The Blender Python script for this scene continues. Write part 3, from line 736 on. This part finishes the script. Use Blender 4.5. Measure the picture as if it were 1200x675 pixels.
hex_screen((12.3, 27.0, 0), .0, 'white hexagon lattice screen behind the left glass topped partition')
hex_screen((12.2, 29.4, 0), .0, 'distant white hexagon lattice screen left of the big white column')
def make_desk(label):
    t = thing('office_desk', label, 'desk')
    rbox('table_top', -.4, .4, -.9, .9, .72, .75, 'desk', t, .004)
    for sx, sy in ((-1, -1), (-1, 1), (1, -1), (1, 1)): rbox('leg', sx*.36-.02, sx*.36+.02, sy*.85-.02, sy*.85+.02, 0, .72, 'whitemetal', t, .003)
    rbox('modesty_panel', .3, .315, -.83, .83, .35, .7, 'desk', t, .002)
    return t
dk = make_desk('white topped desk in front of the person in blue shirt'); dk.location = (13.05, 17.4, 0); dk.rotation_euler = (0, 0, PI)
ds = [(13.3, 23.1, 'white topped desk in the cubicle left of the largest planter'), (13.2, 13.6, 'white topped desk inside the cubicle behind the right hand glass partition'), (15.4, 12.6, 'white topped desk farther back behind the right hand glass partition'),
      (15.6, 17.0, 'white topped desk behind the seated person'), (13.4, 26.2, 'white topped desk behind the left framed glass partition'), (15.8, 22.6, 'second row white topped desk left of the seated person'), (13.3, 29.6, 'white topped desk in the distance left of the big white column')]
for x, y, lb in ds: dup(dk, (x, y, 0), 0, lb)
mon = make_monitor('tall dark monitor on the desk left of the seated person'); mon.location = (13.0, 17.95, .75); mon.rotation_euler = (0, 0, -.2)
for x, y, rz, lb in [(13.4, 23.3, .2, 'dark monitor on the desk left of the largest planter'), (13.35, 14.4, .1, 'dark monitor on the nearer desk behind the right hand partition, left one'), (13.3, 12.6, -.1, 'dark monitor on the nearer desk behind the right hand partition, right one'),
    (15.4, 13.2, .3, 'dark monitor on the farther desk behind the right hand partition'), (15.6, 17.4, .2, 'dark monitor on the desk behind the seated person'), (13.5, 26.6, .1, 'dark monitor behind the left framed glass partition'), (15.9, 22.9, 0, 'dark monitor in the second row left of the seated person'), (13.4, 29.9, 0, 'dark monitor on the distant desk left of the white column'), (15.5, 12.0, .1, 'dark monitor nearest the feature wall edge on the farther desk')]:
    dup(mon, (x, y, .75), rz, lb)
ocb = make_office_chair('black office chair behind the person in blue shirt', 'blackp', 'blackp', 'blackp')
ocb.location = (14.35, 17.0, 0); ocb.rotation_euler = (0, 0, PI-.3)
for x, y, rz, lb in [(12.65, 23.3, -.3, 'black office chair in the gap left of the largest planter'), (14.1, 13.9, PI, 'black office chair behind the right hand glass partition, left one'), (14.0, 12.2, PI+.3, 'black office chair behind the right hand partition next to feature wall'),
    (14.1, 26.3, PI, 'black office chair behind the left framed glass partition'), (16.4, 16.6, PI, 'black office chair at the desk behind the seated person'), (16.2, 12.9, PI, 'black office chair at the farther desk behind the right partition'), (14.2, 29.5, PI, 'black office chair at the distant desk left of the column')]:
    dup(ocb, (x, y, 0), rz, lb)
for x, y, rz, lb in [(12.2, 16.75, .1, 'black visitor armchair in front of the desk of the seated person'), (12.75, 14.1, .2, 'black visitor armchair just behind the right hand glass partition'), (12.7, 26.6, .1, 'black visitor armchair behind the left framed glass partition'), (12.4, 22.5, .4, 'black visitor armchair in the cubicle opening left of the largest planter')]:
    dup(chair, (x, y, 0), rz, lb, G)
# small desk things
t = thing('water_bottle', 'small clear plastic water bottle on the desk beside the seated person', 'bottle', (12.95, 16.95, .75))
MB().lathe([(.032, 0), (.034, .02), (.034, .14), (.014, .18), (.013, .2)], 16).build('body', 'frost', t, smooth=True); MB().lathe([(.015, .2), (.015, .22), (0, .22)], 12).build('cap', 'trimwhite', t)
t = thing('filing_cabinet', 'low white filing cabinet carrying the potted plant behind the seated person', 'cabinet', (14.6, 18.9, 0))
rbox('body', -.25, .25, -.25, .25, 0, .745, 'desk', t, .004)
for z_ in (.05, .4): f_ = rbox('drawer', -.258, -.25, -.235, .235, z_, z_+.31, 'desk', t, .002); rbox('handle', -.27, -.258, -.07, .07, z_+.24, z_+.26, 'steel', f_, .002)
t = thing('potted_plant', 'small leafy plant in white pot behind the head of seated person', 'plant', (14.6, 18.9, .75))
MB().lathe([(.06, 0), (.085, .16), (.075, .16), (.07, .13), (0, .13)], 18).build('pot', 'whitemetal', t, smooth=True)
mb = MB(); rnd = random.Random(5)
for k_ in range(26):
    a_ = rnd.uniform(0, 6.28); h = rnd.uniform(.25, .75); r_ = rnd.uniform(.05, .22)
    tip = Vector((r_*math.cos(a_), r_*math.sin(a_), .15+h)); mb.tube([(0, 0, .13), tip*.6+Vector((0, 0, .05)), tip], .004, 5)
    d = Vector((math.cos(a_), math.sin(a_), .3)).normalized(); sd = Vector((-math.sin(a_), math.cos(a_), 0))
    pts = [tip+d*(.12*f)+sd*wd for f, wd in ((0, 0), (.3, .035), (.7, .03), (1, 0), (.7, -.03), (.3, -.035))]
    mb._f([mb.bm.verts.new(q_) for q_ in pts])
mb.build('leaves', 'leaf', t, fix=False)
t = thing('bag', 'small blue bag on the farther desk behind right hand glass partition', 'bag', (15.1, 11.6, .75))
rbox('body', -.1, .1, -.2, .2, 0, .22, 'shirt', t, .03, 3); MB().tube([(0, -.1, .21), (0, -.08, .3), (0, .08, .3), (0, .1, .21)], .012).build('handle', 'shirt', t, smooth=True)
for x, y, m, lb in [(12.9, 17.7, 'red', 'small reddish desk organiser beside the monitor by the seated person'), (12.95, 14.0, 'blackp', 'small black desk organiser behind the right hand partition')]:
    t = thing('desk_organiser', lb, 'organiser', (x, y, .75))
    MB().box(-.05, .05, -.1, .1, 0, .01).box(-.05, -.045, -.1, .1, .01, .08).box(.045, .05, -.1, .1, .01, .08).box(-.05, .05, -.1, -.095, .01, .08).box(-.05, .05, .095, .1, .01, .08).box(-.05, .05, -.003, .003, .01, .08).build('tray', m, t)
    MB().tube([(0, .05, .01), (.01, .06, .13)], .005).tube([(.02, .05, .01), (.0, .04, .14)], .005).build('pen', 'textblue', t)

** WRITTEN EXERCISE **
Reproduce the entire listing word for word.

** THE REPLY **
The Blender Python script for this scene continues. Write part 3, from line 736 on. This part finishes the script. Use Blender 4.5. Measure the picture as if it were 1200x675 pixels.
hex_screen((12.3, 27.0, 0), .0, 'white hexagon lattice screen behind the left glass topped partition')
hex_screen((12.2, 29.4, 0), .0, 'distant white hexagon lattice screen left of the big white column')
def make_desk(label):
    t = thing('office_desk', label, 'desk')
    rbox('table_top', -.4, .4, -.9, .9, .72, .75, 'desk', t, .004)
    for sx, sy in ((-1, -1), (-1, 1), (1, -1), (1, 1)): rbox('leg', sx*.36-.02, sx*.36+.02, sy*.85-.02, sy*.85+.02, 0, .72, 'whitemetal', t, .003)
    rbox('modesty_panel', .3, .315, -.83, .83, .35, .7, 'desk', t, .002)
    return t
dk = make_desk('white topped desk in front of the person in blue shirt'); dk.location = (13.05, 17.4, 0); dk.rotation_euler = (0, 0, PI)
ds = [(13.3, 23.1, 'white topped desk in the cubicle left of the largest planter'), (13.2, 13.6, 'white topped desk inside the cubicle behind the right hand glass partition'), (15.4, 12.6, 'white topped desk farther back behind the right hand glass partition'),
      (15.6, 17.0, 'white topped desk behind the seated person'), (13.4, 26.2, 'white topped desk behind the left framed glass partition'), (15.8, 22.6, 'second row white topped desk left of the seated person'), (13.3, 29.6, 'white topped desk in the distance left of the big white column')]
for x, y, lb in ds: dup(dk, (x, y, 0), 0, lb)
mon = make_monitor('tall dark monitor on the desk left of the seated person'); mon.location = (13.0, 17.95, .75); mon.rotation_euler = (0, 0, -.2)
for x, y, rz, lb in [(13.4, 23.3, .2, 'dark monitor on the desk left of the largest planter'), (13.35, 14.4, .1, 'dark monitor on the nearer desk behind the right hand partition, left one'), (13.3, 12.6, -.1, 'dark monitor on the nearer desk behind the right hand partition, right one'),
    (15.4, 13.2, .3, 'dark monitor on the farther desk behind the right hand partition'), (15.6, 17.4, .2, 'dark monitor on the desk behind the seated person'), (13.5, 26.6, .1, 'dark monitor behind the left framed glass partition'), (15.9, 22.9, 0, 'dark monitor in the second row left of the seated person'), (13.4, 29.9, 0, 'dark monitor on the distant desk left of the white column'), (15.5, 12.0, .1, 'dark monitor nearest the feature wall edge on the farther desk')]:
    dup(mon, (x, y, .75), rz, lb)
ocb = make_office_chair('black office chair behind the person in blue shirt', 'blackp', 'blackp', 'blackp')
ocb.location = (14.35, 17.0, 0); ocb.rotation_euler = (0, 0, PI-.3)
for x, y, rz, lb in [(12.65, 23.3, -.3, 'black office chair in the gap left of the largest planter'), (14.1, 13.9, PI, 'black office chair behind the right hand glass partition, left one'), (14.0, 12.2, PI+.3, 'black office chair behind the right hand partition next to feature wall'),
    (14.1, 26.3, PI, 'black office chair behind the left framed glass partition'), (16.4, 16.6, PI, 'black office chair at the desk behind the seated person'), (16.2, 12.9, PI, 'black office chair at the farther desk behind the right partition'), (14.2, 29.5, PI, 'black office chair at the distant desk left of the column')]:
    dup(ocb, (x, y, 0), rz, lb)
for x, y, rz, lb in [(12.2, 16.75, .1, 'black visitor armchair in front of the desk of the seated person'), (12.75, 14.1, .2, 'black visitor armchair just behind the right hand glass partition'), (12.7, 26.6, .1, 'black visitor armchair behind the left framed glass partition'), (12.4, 22.5, .4, 'black visitor armchair in the cubicle opening left of the largest planter')]:
    dup(chair, (x, y, 0), rz, lb, G)
# small desk things
t = thing('water_bottle', 'small clear plastic water bottle on the desk beside the seated person', 'bottle', (12.95, 16.95, .75))
MB().lathe([(.032, 0), (.034, .02), (.034, .14), (.014, .18), (.013, .2)], 16).build('body', 'frost', t, smooth=True); MB().lathe([(.015, .2), (.015, .22), (0, .22)], 12).build('cap', 'trimwhite', t)
t = thing('filing_cabinet', 'low white filing cabinet carrying the potted plant behind the seated person', 'cabinet', (14.6, 18.9, 0))
rbox('body', -.25, .25, -.25, .25, 0, .745, 'desk', t, .004)
for z_ in (.05, .4): f_ = rbox('drawer', -.258, -.25, -.235, .235, z_, z_+.31, 'desk', t, .002); rbox('handle', -.27, -.258, -.07, .07, z_+.24, z_+.26, 'steel', f_, .002)
t = thing('potted_plant', 'small leafy plant in white pot behind the head of seated person', 'plant', (14.6, 18.9, .75))
MB().lathe([(.06, 0), (.085, .16), (.075, .16), (.07, .13), (0, .13)], 18).build('pot', 'whitemetal', t, smooth=True)
mb = MB(); rnd = random.Random(5)
for k_ in range(26):
    a_ = rnd.uniform(0, 6.28); h = rnd.uniform(.25, .75); r_ = rnd.uniform(.05, .22)
    tip = Vector((r_*math.cos(a_), r_*math.sin(a_), .15+h)); mb.tube([(0, 0, .13), tip*.6+Vector((0, 0, .05)), tip], .004, 5)
    d = Vector((math.cos(a_), math.sin(a_), .3)).normalized(); sd = Vector((-math.sin(a_), math.cos(a_), 0))
    pts = [tip+d*(.12*f)+sd*wd for f, wd in ((0, 0), (.3, .035), (.7, .03), (1, 0), (.7, -.03), (.3, -.035))]
    mb._f([mb.bm.verts.new(q_) for q_ in pts])
mb.build('leaves', 'leaf', t, fix=False)
t = thing('bag', 'small blue bag on the farther desk behind right hand glass partition', 'bag', (15.1, 11.6, .75))
rbox('body', -.1, .1, -.2, .2, 0, .22, 'shirt', t, .03, 3); MB().tube([(0, -.1, .21), (0, -.08, .3), (0, .08, .3), (0, .1, .21)], .012).build('handle', 'shirt', t, smooth=True)
for x, y, m, lb in [(12.9, 17.7, 'red', 'small reddish desk organiser beside the monitor by the seated person'), (12.95, 14.0, 'blackp', 'small black desk organiser behind the right hand partition')]:
    t = thing('desk_organiser', lb, 'organiser', (x, y, .75))
    MB().box(-.05, .05, -.1, .1, 0, .01).box(-.05, -.045, -.1, .1, .01, .08).box(.045, .05, -.1, .1, .01, .08).box(-.05, .05, -.1, -.095, .01, .08).box(-.05, .05, .095, .1, .01, .08).box(-.05, .05, -.003, .003, .01, .08).build('tray', m, t)
    MB().tube([(0, .05, .01), (.01, .06, .13)], .005).tube([(.02, .05, .01), (.0, .04, .14)], .005).build('pen', 'textblue', t)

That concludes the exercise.